The costs were mainly run up by Vivien's son Gary, who spent many hours in the past year writing to Lloyds TSB, researching the law in his spare time using the internet, and preparing to sue the bank in Bristol County Court.

Court order from Judge Kearney
The court order said Lloyds bank had behaved "unreasonably"

His mother had first written to the bank in March 2006, simply asking for her money back.

It refused, arguing all along that its overdraft charges were fair and transparent, and in line with the standard agreement it has with its customers for running their current accounts.

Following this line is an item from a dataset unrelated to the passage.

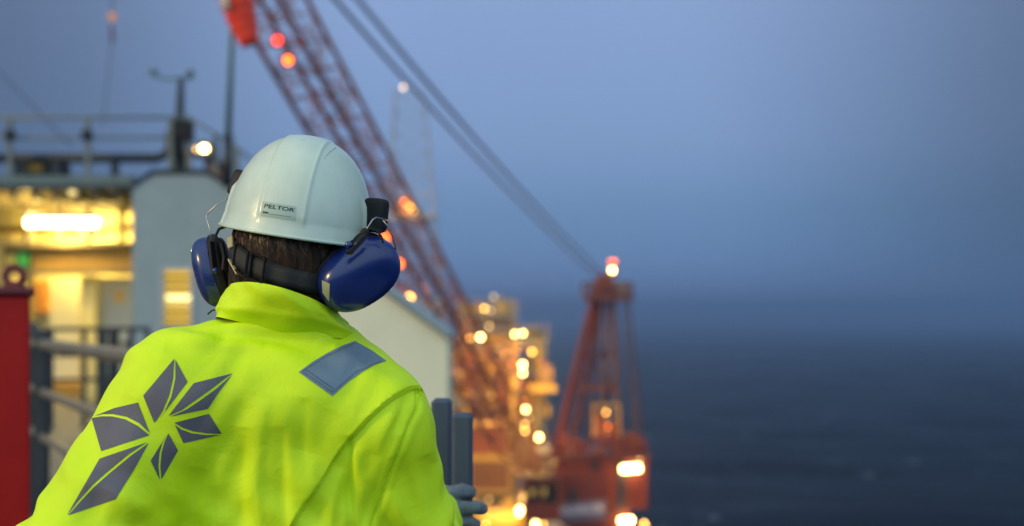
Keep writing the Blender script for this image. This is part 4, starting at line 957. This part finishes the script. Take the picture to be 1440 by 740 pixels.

But in February this year, with one week to go before the scheduled court hearing, Lloyds bank caved in and paid the 655 that Vivien was claiming.

"It was very daunting - but perseverance and encouragement has made it all worthwhile," said Gary.

"It is such a step in the right direction."

Vivien and Gary then claimed for 30 hours of preparatory work, but in the end the judge allowed them just five hours costs, amounting to 85.41.

Even that was paid late, arriving in Vivien's bank account on Monday 21 April, rather than by Friday 18 April as ordered by the court.

A spokeswoman for Lloyds bank said: "We are surprised by this judgement as we firmly believe we have the right to lodge a defence in any legal action brought against us.

"We have been unable to trace any notification from the court about this application for a further payment of 85 and so did not have an opportunity to challenge it before it was made," she said.


It has become standard practice for banks to cave in and settle any legal claims for the refund of excessive overdraft charges, just days before the claims are due to be heard in court.

A spectacular example of this came on Thursday of this week at the Leeds Mercantile Court.

Originally, 77 claims were listed for trial, all involving people reclaiming overdraft charges from their banks.

By the start of the day some had been settled, with 43 remaining to be heard.

But as the day wore on, and with the judge being forced to announce several adjournments, all the cases were eventually settled in favour of the claimants - including one for 12,000.

Wasted costs order

All this has been annoying some members of the judiciary.

In January, a district judge in Lincoln threatened to strike out the defences put forward by banks in the future, unless they could prove they would actually turn up to contest the cases.

The judge said at the time that he thought some banks were abusing the legal process.

The Consumer Action Group, which has been leading the campaign against the banks' overdraft fees, has now posted Vivien and Gary Lloyd's costs claim on its website to encourage other successful claimants to gain a court order for wasted time as well.

In March, a 37-year-old man from Norfolk, Andrew Banner, had to threaten to call in bailiffs before the Abbey bank would pay him 30 in court costs.

He had run up the expense because he had been forced to go to court just to make the bank supply him with account statements going back over 18 months, so he could then calculate exactly how much the Abbey had been over charging him.